>>>>>
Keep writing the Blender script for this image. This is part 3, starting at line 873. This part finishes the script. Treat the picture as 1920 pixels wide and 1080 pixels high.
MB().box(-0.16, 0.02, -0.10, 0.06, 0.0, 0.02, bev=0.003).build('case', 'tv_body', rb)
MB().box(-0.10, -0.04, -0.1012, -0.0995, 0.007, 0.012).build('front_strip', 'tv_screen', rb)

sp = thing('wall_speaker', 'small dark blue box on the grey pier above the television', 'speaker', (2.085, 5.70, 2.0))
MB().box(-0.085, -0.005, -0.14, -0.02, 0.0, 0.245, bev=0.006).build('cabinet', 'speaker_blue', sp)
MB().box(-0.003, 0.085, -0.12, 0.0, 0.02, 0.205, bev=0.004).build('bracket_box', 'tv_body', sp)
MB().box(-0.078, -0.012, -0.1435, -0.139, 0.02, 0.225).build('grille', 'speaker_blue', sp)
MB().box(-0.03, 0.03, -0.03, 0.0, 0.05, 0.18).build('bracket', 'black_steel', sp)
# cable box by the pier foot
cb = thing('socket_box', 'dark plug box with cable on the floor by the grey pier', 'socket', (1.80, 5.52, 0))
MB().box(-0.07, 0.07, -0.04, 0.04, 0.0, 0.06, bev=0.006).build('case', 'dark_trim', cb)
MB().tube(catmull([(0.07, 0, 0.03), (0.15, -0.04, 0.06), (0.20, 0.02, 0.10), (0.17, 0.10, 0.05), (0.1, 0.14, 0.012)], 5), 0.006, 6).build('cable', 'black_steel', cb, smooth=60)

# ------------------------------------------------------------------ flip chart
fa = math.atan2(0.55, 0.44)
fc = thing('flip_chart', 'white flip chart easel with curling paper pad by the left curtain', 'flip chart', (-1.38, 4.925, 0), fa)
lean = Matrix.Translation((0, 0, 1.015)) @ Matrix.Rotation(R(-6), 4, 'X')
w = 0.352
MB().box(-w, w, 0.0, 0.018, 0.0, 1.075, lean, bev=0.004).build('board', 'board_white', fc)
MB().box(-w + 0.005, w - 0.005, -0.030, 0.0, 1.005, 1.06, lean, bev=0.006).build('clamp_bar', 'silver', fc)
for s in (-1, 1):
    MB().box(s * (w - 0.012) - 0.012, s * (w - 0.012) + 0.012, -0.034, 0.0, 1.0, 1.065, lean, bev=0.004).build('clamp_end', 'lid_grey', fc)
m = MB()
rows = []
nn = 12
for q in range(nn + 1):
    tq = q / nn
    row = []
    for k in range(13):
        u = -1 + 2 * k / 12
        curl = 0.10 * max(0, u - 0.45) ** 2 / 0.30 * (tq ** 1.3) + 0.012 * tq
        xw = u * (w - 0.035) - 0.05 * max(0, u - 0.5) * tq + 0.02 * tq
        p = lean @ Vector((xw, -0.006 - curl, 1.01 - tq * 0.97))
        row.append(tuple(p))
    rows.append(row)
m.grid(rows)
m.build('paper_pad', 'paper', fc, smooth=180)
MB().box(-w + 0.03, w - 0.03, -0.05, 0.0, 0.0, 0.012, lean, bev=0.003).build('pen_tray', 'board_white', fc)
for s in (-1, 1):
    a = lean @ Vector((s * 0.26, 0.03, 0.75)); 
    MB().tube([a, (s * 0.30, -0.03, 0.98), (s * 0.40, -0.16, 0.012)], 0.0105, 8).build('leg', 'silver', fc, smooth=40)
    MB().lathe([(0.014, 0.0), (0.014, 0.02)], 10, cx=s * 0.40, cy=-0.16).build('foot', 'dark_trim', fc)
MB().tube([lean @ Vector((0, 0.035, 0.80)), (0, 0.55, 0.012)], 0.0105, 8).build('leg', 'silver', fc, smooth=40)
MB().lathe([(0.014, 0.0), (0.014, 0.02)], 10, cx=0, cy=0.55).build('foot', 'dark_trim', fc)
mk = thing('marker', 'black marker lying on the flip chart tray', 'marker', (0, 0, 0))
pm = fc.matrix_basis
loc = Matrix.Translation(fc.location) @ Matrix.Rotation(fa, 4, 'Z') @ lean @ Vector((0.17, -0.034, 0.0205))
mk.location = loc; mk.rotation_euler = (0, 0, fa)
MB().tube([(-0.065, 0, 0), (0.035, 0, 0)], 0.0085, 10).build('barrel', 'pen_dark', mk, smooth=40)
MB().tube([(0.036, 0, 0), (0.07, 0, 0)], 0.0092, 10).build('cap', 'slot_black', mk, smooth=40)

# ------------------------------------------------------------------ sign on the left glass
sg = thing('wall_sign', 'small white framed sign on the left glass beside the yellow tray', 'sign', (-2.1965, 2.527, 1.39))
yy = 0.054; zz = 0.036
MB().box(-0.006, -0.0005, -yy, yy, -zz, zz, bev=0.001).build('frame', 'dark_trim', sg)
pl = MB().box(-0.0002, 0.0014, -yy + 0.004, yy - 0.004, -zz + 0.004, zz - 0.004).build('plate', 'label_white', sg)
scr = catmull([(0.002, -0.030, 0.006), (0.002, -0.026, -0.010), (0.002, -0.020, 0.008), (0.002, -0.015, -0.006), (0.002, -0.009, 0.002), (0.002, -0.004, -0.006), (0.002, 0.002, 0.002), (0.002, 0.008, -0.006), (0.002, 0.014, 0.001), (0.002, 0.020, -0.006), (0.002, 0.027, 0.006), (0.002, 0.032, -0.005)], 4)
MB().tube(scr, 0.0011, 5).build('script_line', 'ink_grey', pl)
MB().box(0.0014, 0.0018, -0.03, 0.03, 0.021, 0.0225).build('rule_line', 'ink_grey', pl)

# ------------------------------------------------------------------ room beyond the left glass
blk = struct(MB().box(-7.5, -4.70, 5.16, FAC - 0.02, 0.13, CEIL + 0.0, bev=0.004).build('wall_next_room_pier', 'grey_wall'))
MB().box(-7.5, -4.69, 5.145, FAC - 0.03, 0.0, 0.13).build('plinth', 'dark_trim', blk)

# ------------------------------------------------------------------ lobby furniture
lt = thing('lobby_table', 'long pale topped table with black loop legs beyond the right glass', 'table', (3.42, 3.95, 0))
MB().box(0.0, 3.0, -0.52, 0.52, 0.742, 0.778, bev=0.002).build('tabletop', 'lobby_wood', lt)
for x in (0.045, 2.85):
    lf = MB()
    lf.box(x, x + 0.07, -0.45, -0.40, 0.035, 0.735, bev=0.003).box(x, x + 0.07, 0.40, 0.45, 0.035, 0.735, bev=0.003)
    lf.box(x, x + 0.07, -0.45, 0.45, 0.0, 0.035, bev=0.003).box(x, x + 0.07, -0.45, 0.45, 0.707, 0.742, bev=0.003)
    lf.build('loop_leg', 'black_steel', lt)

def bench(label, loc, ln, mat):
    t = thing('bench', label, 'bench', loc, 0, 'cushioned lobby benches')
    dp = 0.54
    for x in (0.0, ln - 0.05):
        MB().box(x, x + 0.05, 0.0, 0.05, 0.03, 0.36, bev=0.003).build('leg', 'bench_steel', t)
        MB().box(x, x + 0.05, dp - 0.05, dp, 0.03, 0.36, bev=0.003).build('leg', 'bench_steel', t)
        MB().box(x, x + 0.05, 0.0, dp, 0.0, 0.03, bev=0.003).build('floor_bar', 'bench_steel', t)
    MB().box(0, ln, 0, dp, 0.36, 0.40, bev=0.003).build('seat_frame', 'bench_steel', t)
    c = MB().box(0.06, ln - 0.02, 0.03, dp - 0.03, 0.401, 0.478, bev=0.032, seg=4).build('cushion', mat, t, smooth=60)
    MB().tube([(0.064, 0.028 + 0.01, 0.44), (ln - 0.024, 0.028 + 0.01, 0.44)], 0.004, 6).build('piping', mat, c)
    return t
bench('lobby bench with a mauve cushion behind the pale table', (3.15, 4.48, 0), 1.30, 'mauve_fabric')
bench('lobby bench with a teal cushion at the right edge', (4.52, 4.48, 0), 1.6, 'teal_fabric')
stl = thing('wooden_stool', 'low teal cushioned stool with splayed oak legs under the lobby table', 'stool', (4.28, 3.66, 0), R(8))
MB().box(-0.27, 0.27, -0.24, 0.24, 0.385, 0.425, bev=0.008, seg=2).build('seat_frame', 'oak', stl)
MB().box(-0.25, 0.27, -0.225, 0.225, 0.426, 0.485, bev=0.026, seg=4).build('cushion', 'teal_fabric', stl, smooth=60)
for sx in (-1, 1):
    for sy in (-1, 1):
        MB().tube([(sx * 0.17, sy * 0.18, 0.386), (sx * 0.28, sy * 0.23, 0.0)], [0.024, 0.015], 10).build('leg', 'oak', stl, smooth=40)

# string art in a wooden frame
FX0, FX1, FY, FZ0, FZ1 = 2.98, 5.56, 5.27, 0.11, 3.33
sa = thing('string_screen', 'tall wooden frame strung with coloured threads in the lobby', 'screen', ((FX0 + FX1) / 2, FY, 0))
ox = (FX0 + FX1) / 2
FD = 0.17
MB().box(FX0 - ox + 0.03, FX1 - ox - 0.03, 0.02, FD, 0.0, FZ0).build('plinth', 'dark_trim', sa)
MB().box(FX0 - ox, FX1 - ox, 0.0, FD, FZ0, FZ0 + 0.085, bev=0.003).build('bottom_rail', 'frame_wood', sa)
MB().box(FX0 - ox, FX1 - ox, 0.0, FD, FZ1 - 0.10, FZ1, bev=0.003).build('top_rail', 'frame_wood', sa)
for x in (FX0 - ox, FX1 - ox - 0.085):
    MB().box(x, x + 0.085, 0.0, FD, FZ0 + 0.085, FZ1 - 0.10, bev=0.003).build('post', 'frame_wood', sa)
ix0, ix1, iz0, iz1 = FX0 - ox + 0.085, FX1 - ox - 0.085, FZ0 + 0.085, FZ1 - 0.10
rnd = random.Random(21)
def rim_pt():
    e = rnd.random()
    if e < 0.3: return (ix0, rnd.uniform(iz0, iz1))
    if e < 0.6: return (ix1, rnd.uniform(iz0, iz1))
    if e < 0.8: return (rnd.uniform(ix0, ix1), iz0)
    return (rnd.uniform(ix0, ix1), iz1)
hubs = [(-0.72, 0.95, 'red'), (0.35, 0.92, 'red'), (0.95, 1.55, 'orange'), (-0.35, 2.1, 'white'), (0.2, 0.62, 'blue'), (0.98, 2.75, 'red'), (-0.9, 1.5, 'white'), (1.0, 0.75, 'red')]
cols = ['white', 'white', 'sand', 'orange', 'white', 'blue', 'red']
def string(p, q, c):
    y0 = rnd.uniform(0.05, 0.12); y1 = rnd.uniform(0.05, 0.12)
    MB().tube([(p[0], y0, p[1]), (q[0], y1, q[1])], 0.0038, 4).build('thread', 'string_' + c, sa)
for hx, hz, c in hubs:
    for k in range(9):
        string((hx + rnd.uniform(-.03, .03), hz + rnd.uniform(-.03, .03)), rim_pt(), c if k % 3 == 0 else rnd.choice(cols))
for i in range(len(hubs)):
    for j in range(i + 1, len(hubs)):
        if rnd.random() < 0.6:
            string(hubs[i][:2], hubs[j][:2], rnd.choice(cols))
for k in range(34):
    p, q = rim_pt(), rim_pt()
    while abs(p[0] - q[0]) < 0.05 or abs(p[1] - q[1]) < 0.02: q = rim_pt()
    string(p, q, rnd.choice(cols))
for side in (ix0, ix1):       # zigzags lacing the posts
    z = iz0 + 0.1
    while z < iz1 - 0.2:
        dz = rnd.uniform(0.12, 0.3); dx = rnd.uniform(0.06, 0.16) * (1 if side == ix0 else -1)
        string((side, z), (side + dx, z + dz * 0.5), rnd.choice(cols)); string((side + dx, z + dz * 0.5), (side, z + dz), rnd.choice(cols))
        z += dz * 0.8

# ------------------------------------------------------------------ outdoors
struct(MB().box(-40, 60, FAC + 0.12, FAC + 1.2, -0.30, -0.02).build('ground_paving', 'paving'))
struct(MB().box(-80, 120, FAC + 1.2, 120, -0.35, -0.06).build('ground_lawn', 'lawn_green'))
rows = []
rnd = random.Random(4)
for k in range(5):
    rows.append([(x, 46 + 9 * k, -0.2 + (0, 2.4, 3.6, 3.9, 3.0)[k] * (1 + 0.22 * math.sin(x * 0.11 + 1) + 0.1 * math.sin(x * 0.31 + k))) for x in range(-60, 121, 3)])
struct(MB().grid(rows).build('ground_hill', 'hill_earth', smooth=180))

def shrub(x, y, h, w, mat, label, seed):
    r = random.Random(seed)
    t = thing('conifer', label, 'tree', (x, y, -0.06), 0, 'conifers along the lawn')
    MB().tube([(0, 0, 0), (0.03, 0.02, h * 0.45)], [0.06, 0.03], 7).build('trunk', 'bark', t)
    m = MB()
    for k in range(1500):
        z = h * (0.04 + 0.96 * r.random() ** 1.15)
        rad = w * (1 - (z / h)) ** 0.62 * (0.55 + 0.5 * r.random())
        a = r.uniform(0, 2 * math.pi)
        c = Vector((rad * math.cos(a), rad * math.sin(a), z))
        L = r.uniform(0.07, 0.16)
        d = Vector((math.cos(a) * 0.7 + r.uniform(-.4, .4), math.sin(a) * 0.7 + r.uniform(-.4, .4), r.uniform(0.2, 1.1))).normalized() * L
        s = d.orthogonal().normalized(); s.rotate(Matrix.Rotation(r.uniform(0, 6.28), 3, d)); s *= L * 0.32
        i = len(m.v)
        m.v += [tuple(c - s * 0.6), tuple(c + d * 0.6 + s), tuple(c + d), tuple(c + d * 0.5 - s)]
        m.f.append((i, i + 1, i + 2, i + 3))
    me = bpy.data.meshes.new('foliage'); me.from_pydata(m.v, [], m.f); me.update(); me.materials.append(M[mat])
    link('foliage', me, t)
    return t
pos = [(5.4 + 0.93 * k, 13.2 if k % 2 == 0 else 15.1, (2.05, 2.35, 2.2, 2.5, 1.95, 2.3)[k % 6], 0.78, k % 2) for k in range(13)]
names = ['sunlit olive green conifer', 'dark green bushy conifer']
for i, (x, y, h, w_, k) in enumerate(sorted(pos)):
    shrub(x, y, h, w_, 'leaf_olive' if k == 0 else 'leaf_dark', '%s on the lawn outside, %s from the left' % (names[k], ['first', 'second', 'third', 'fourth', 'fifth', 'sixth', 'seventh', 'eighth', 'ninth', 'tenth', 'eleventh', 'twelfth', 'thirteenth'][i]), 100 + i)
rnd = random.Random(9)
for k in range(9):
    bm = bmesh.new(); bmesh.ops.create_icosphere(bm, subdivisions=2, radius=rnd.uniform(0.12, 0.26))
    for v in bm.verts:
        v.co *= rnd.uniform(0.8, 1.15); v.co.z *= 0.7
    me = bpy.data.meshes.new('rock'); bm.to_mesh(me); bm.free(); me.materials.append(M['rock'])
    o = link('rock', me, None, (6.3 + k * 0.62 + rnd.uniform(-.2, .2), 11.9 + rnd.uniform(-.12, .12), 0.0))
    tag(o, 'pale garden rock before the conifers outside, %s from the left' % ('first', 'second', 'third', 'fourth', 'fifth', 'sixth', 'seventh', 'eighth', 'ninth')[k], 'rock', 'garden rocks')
<<<<<
[The exercise]: Starting at the line that contains "names = ['sunlit", set down every line up to and including the line that contains "for i, (x, y, h, w_, k)", exactly as given, and no other line.

[Expected answer]:
names = ['sunlit olive green conifer', 'dark green bushy conifer']
for i, (x, y, h, w_, k) in enumerate(sorted(pos)):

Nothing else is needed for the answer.